I’ve written before about tracking social media the way we track everything else we do online. (Check out my column, Online Media Tracking Methodology for Social Media.) Meaningful tracking in social media means looking at the same success metrics we examine when we spend money on online media – impressions and media value, high value engagements, clicks, leads, and revenue. (Of course, we can look at reach and frequency, but let’s not go there for now and take a more direct marketing approach to this.)

Tracking is very critical and at least at our shop we’re able to track social media ROI (define) with the same level of end-to-end visibility most people apply to online media and paid search. In other words, we’re tracking social media activity from impression to conversion and beyond. So let’s explore going beyond the tracking to the point where we’re actually doing something with the data. Let’s talk about optimizing social media engagement and ROI. In marketing, data is only as good as your ability to take action against it, right? So how about optimizing all the benefit of those tweets, wall posts, blog posts, and other ongoing activities – to figure out what works just like we do with everything else we put our time and marketing budgets against.

So, do you “optimize” social media marketing the way we optimize the performance media or paid search? Well, first you must decide what you want people to do, and then choose a couple things to measure that success. For example, let’s look at a few metrics, their possible data, and some actions you can put against them.
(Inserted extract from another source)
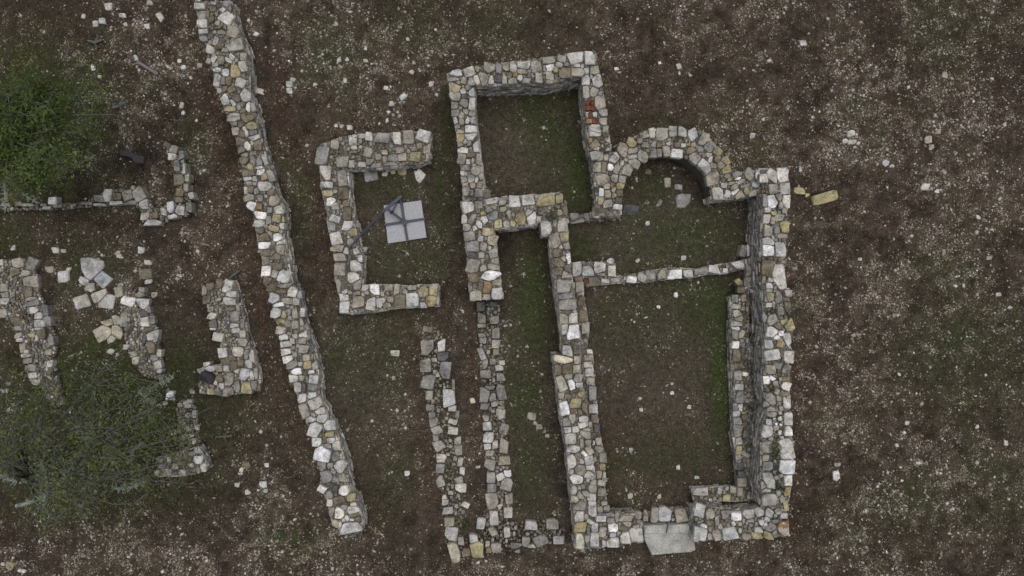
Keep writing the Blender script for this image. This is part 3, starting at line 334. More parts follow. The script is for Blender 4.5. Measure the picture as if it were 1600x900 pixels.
def stone_outline(s, rnd, grow=1.08, brk=.42):
    x, y, W, H, a, c = s; a += rnd.gauss(0, .07); ca, sa = math.cos(a), math.sin(a); pts = []
    pulls = [rnd.uniform(0, .13) for _ in range(8)]
    if rnd.random() < .3: pulls[rnd.randrange(4) * 2] = rnd.uniform(.2, .45)      # one knocked-off corner
    cs = [(-1, -1), (1, -1), (1, 1), (-1, 1)]
    for i, (sx, sy) in enumerate(cs):
        u = sx * W / 2 * grow * (1 - pulls[2 * i]); v = sy * H / 2 * grow * (1 - pulls[2 * i + 1])
        pts.append((x + u * ca - v * sa, y + u * sa + v * ca))
    for q in range(2):
        if rnd.random() < brk:                                                       # broken edges
            kx, ky = pts[rnd.randrange(len(pts))]; dx, dy = kx - x, ky - y; d = math.hypot(dx, dy) or 1; t = rnd.uniform(-.5, .5)
            nx, ny = (dx * math.cos(t) - dy * math.sin(t)) / d, (dx * math.sin(t) + dy * math.cos(t)) / d; k = d * rnd.uniform(.55, .82)
            c2 = clip_half(pts, x + nx * k, y + ny * k, nx, ny)
            if len(c2) >= 3: pts = c2
    return pts
def pack(stones, rnd, gap=0.38, grow=1.10, brk=.42):
    polys = []
    for i, s in enumerate(stones):
        p = stone_outline(s, rnd, grow, brk)
        for j, o in enumerate(stones):
            if i == j: continue
            dx, dy = o[0] - s[0], o[1] - s[1]; d = math.hypot(dx, dy)
            if d < .01 or d > (max(s[2], s[3]) + max(o[2], o[3])): continue
            dx /= d; dy /= d; e1, e2 = ext(s, dx, dy) * grow, ext(o, dx, dy) * grow
            if e1 + e2 > d - 2 * gap:
                k = d * e1 / (e1 + e2) - gap
                p = clip_half(p, s[0] + dx * k, s[1] + dy * k, dx, dy)
                if len(p) < 3: break
        polys.append(p if len(p) >= 3 and area(p) > 4 else None)
    return polys
def round_poly(p, rnd, r=0.09):
    """cut the corners so the outline is worn, not sharp"""
    out = []; n = len(p)
    for i in range(n):
        a, b, c = p[i - 1], p[i], p[(i + 1) % n]
        la = math.hypot(a[0] - b[0], a[1] - b[1]); lc = math.hypot(c[0] - b[0], c[1] - b[1])
        if la < 1.0: continue
        k = r * rnd.uniform(.5, 1.3)
        out.append((b[0] + (a[0] - b[0]) * k, b[1] + (a[1] - b[1]) * k))
        if lc > 1.5: out.append((b[0] + (c[0] - b[0]) * k, b[1] + (c[1] - b[1]) * k))
    return out if len(out) >= 4 else p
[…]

  1. Engagement. One of the first things you need to do in social media marketing (or any content-based marketing for that matter) is figure out whether people actually care about what you’re saying. Are you getting them to react? Now, what is the metric for that? Well, in Facebook it is comments and likes and in Twitter it is retweets. So over time look at the spikes in comments, likes, and retweets and analyze what kind of tweets, posts, content, and questions sparked those elevated levels of engagement. Then take action – do more of that type of communications. Don’t talk about your product features if no one cares or reacts. However, if people like your research, industry news, or infographics, focus on that stuff.
  2. Clicks. What posts in Facebook and tweets in Twitter generated actual clicks to your site? Are you using tracking links and Bit.ly to figure this out? Just like banners, e-mail, and search ads, some things get traction and results and some things don’t. Figure out the actions in the social space that get you real ROI and do more of it. Also, keep in mind that things can be posted more than once. I’m not saying do it every day, but if a study you posted did well grab another fact form and post it again in a few days or weeks. Remember, news feeds and tweets flow down the page and out of sites in literally hours and even minutes – so not everyone sees what you post.
  3. Conversions. So you’re tracking all the clicks you get form Bit.ly, but with all those tracking links you can track conversions too. What tweets and posts are actually driving the actions that equate ROI? Figure that out and do more. Optimize the offers you push into the social space just like everything else. The challenge here is you cannot just use the same language again and again – you need to think deeper about the value and essence of the offers you make and repeat those elements.

So, the big point of this column – don’t just track social media data and actions. Analyze and optimize them just like you do with online media, search, and e-mail!